A GUERRA CONTÍNUA: Ação movida em favor do povo Xucuru remonta o marco
temporal a 1934, e não a 1988
Na manhã de 20 de maio de 1998, o cacique Xicão
Xukuru foi assassinado em Pesqueira, no interior de Pernambuco. Ele trabalhava
pela reorganização política dos xukurus e pela retomada de sua propriedade das
mãos de fazendeiros. O cacique morreu sem poder celebrar uma vitória obtida por
seu povo na Corte Interamericana de Direitos Humanos, que condenou o Brasil a
reconhecer o direito dos xukurus à terra.

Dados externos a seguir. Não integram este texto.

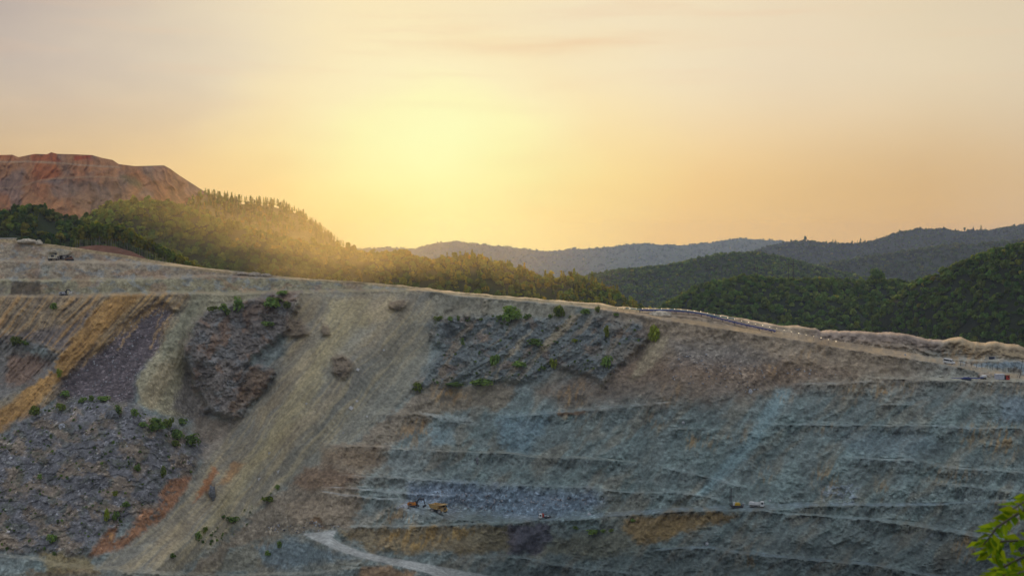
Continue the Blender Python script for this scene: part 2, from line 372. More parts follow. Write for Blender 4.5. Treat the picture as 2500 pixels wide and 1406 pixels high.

Órgão judicial autônomo, a corte
representa os membros da Organização dos Estados Americanos (OEA) e tem por
objetivo interpretar e aplicar a Convenção Americana sobre Direitos Humanos,
tratado internacional que prevê o compromisso dos países associados com o
cumprimento dos direitos humanos e o respeito à liberdade.
Em 2002, foi enviada uma petição à Corte
Interamericana para que analisasse o processo de demarcação das terras xucurus,
iniciado em 1989 e que não havia se consolidado até então. Em 5 de fevereiro de
2018, a corte declarou a responsabilidade do Estado brasileiro pela violação de
direitos dos xukurus à propriedade coletiva e à garantia de proteção judicial.
Considerou que o Brasil estava agindo com tamanha morosidade a respeito da
demarcação das terras que acabou por afetar a segurança jurídica do povo Xukuru
em relação à propriedade. Dois anos depois dessa decisão, a corte estabeleceu
uma indenização de 1 milhão de dólares (na época, 3 milhões de reais) para os
xukurus.
Apesar dessa vitória, os xucurus enfrentam desde
1992 outra ação judicial, movida por um casal de fazendeiros, que coloca em
questão as suas terras demarcadas. O casal pede a reintegração de posse de uma
área de 300 hectares que eles dizem ter sido invadida pelos indígenas. Em 1998,
a Justiça julgou procedente o pedido do casal. Em 2001, fez-se a demarcação do
território Xukuru, de cerca de 28 mil hectares de extensão, incluindo a área em
disputa. O caso permanece em aberto – e o julgamento pelo Tribunal Regional
Federal da 5ª Região foi retomado em agosto passado, no Recife.
Trata-se de uma das ações judiciais mais antigas a
recorrer à tese do marco temporal, segundo a qual os povos indígenas teriam
direito a reivindicar suas terras a partir de uma certa data. No caso da ação
do marco temporal agora em análise no Supremo Tribunal Federal – referente ao
povo Xokleng, numa região a 200 km de Florianópolis –, a data é 5 de outubro de
1988, quando foi promulgada a Constituição vigente no Brasil. Só que na ação
dos xukurus o marco temporal evocado nem é a Constituição de 1988, e sim a de
1934, a primeira a fixar o direito dos indígenas às suas terras tradicionais.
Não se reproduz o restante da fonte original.